2. In what we can only hope is a brief relapse, Iowa State University apparently would assure that research at ISU either extols how hog lot odors strengthen our pulmonary system or heralds the loss of top soil as a way to refresh Iowa farmland. That is how one might characterize the desires of the recently ensconced right wing of the Board of Regents of the university system. They want to allow ISU to control or prohibit any anti-Iowa research that might be undertaken by a campus institute established in recognition of Democratic U.S. Senator Tom Harkin.

3. At the same time, Iowa is fashioning a two-pronged effort to end awful pollution of Iowa lakes and rivers and to curb poisonous chemical runoff from farmland. One prong would make the efforts voluntary and provide little or no funds for enforcement; prong two would empower the Farm Bureau and others who have caused the problem in the first place to oversee prong one.

4. Meantime, if you are looking for knowledgeable, public-spirited people who can address the above and other problems, you will find many of them in the legions of Iowans who used to be Republicans in the spirit of Bob Ray. But they have been driven from the party by the right wing and evangelical zealots.

Any hope of turning the party around in Iowa?
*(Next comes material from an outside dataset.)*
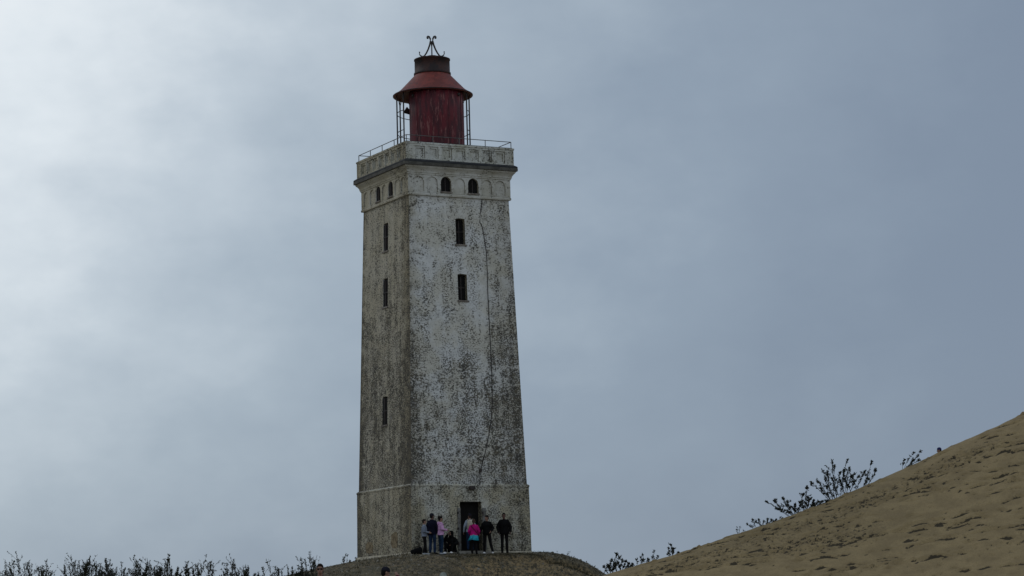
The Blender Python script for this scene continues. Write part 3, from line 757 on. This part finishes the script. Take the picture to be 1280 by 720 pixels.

One clue may be provided when the Iowa GOP decides what to do with the Ames Straw Poll conducted in the August preceding the presidential election year. The Straw Poll serves two purposes: 1. It raisers millions of dollars over the years for the state party; and 2. It keeps any sane candidates well away from the Iowa caucuses and Hawkeye consideration of who should be the party’s candidate. (The Iowa GOP got a black eye when U.S. Rep. Michele Bachmann bought her way to victory in the Straw Poll in 2011.) Abandonment of the Straw Poll or at least radical changes in it would be wise.

Another clue will be provided when the Iowa GOP enacts its 2014 Platform. Will the platform return to conservative values and principles or will it continue to champion social agendas of the religious right?

Unfortunately, “being the dumb party” has paid off for those now at the reins of the Iowa GOP.